• **Aim**
Print out the material that follows word for word.

────────

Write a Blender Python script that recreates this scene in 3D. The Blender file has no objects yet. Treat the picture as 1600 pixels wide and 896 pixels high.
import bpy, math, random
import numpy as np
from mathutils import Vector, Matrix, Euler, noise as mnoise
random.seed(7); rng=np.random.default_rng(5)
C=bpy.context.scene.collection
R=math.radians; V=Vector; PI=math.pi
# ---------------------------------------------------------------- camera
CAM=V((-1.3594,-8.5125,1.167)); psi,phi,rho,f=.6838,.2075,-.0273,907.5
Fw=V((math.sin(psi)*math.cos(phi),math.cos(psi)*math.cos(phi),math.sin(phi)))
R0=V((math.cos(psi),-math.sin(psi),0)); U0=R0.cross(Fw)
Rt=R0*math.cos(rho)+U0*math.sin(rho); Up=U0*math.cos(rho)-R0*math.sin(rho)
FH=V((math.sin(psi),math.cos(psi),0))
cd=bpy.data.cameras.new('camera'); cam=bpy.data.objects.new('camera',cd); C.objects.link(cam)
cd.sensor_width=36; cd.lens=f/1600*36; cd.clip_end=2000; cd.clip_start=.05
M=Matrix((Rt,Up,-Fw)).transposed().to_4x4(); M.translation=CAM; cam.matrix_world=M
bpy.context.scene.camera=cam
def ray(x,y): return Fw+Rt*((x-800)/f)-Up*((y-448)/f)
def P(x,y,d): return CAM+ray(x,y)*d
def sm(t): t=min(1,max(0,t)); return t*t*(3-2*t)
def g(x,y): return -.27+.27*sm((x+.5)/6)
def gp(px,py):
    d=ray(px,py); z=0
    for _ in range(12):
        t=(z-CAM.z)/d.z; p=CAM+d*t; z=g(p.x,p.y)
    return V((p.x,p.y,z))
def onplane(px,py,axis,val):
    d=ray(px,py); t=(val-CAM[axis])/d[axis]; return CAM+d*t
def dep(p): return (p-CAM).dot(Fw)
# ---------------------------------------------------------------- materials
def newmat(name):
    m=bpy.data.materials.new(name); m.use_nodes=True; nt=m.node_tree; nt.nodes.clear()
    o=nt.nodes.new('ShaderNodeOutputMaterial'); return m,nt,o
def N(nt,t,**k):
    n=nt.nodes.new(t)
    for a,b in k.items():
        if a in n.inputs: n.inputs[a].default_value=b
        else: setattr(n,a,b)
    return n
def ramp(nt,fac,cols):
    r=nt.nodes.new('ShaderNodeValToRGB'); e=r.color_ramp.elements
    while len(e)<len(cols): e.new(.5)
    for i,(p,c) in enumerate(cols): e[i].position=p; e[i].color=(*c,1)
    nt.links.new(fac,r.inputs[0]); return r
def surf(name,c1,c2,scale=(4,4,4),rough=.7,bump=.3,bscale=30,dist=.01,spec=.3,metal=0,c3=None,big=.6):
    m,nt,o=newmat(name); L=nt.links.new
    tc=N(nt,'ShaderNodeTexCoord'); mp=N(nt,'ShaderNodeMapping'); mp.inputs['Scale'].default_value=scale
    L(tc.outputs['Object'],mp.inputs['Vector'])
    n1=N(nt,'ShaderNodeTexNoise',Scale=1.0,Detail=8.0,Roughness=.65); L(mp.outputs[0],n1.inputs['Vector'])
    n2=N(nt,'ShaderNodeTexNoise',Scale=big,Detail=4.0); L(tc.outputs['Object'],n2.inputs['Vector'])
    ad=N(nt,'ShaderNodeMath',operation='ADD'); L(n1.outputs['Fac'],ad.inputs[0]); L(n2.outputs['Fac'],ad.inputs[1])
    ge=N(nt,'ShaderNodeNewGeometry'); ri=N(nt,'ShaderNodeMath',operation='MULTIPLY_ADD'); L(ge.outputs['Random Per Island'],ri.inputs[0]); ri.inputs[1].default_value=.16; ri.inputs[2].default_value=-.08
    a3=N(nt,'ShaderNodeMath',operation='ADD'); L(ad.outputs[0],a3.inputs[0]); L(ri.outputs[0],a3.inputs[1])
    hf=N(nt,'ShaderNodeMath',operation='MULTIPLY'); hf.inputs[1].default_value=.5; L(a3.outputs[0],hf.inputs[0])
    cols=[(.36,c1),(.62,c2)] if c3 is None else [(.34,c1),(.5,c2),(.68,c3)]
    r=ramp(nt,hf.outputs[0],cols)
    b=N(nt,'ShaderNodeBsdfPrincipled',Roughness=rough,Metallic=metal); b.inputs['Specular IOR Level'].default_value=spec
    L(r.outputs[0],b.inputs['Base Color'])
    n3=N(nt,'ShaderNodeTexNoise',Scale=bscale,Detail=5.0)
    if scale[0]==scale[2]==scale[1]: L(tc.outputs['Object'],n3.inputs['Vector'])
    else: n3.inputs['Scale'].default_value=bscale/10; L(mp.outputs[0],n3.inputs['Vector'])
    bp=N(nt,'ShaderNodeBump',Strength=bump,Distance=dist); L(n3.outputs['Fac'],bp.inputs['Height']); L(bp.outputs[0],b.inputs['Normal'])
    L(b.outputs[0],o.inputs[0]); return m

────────

• **Completed exercise**
Write a Blender Python script that recreates this scene in 3D. The Blender file has no objects yet. Treat the picture as 1600 pixels wide and 896 pixels high.
import bpy, math, random
import numpy as np
from mathutils import Vector, Matrix, Euler, noise as mnoise
random.seed(7); rng=np.random.default_rng(5)
C=bpy.context.scene.collection
R=math.radians; V=Vector; PI=math.pi
# ---------------------------------------------------------------- camera
CAM=V((-1.3594,-8.5125,1.167)); psi,phi,rho,f=.6838,.2075,-.0273,907.5
Fw=V((math.sin(psi)*math.cos(phi),math.cos(psi)*math.cos(phi),math.sin(phi)))
R0=V((math.cos(psi),-math.sin(psi),0)); U0=R0.cross(Fw)
Rt=R0*math.cos(rho)+U0*math.sin(rho); Up=U0*math.cos(rho)-R0*math.sin(rho)
FH=V((math.sin(psi),math.cos(psi),0))
cd=bpy.data.cameras.new('camera'); cam=bpy.data.objects.new('camera',cd); C.objects.link(cam)
cd.sensor_width=36; cd.lens=f/1600*36; cd.clip_end=2000; cd.clip_start=.05
M=Matrix((Rt,Up,-Fw)).transposed().to_4x4(); M.translation=CAM; cam.matrix_world=M
bpy.context.scene.camera=cam
def ray(x,y): return Fw+Rt*((x-800)/f)-Up*((y-448)/f)
def P(x,y,d): return CAM+ray(x,y)*d
def sm(t): t=min(1,max(0,t)); return t*t*(3-2*t)
def g(x,y): return -.27+.27*sm((x+.5)/6)
def gp(px,py):
    d=ray(px,py); z=0
    for _ in range(12):
        t=(z-CAM.z)/d.z; p=CAM+d*t; z=g(p.x,p.y)
    return V((p.x,p.y,z))
def onplane(px,py,axis,val):
    d=ray(px,py); t=(val-CAM[axis])/d[axis]; return CAM+d*t
def dep(p): return (p-CAM).dot(Fw)
# ---------------------------------------------------------------- materials
def newmat(name):
    m=bpy.data.materials.new(name); m.use_nodes=True; nt=m.node_tree; nt.nodes.clear()
    o=nt.nodes.new('ShaderNodeOutputMaterial'); return m,nt,o
def N(nt,t,**k):
    n=nt.nodes.new(t)
    for a,b in k.items():
        if a in n.inputs: n.inputs[a].default_value=b
        else: setattr(n,a,b)
    return n
def ramp(nt,fac,cols):
    r=nt.nodes.new('ShaderNodeValToRGB'); e=r.color_ramp.elements
    while len(e)<len(cols): e.new(.5)
    for i,(p,c) in enumerate(cols): e[i].position=p; e[i].color=(*c,1)
    nt.links.new(fac,r.inputs[0]); return r
def surf(name,c1,c2,scale=(4,4,4),rough=.7,bump=.3,bscale=30,dist=.01,spec=.3,metal=0,c3=None,big=.6):
    m,nt,o=newmat(name); L=nt.links.new
    tc=N(nt,'ShaderNodeTexCoord'); mp=N(nt,'ShaderNodeMapping'); mp.inputs['Scale'].default_value=scale
    L(tc.outputs['Object'],mp.inputs['Vector'])
    n1=N(nt,'ShaderNodeTexNoise',Scale=1.0,Detail=8.0,Roughness=.65); L(mp.outputs[0],n1.inputs['Vector'])
    n2=N(nt,'ShaderNodeTexNoise',Scale=big,Detail=4.0); L(tc.outputs['Object'],n2.inputs['Vector'])
    ad=N(nt,'ShaderNodeMath',operation='ADD'); L(n1.outputs['Fac'],ad.inputs[0]); L(n2.outputs['Fac'],ad.inputs[1])
    ge=N(nt,'ShaderNodeNewGeometry'); ri=N(nt,'ShaderNodeMath',operation='MULTIPLY_ADD'); L(ge.outputs['Random Per Island'],ri.inputs[0]); ri.inputs[1].default_value=.16; ri.inputs[2].default_value=-.08
    a3=N(nt,'ShaderNodeMath',operation='ADD'); L(ad.outputs[0],a3.inputs[0]); L(ri.outputs[0],a3.inputs[1])
    hf=N(nt,'ShaderNodeMath',operation='MULTIPLY'); hf.inputs[1].default_value=.5; L(a3.outputs[0],hf.inputs[0])
    cols=[(.36,c1),(.62,c2)] if c3 is None else [(.34,c1),(.5,c2),(.68,c3)]
    r=ramp(nt,hf.outputs[0],cols)
    b=N(nt,'ShaderNodeBsdfPrincipled',Roughness=rough,Metallic=metal); b.inputs['Specular IOR Level'].default_value=spec
    L(r.outputs[0],b.inputs['Base Color'])
    n3=N(nt,'ShaderNodeTexNoise',Scale=bscale,Detail=5.0)
    if scale[0]==scale[2]==scale[1]: L(tc.outputs['Object'],n3.inputs['Vector'])
    else: n3.inputs['Scale'].default_value=bscale/10; L(mp.outputs[0],n3.inputs['Vector'])
    bp=N(nt,'ShaderNodeBump',Strength=bump,Distance=dist); L(n3.outputs['Fac'],bp.inputs['Height']); L(bp.outputs[0],b.inputs['Normal'])
    L(b.outputs[0],o.inputs[0]); return m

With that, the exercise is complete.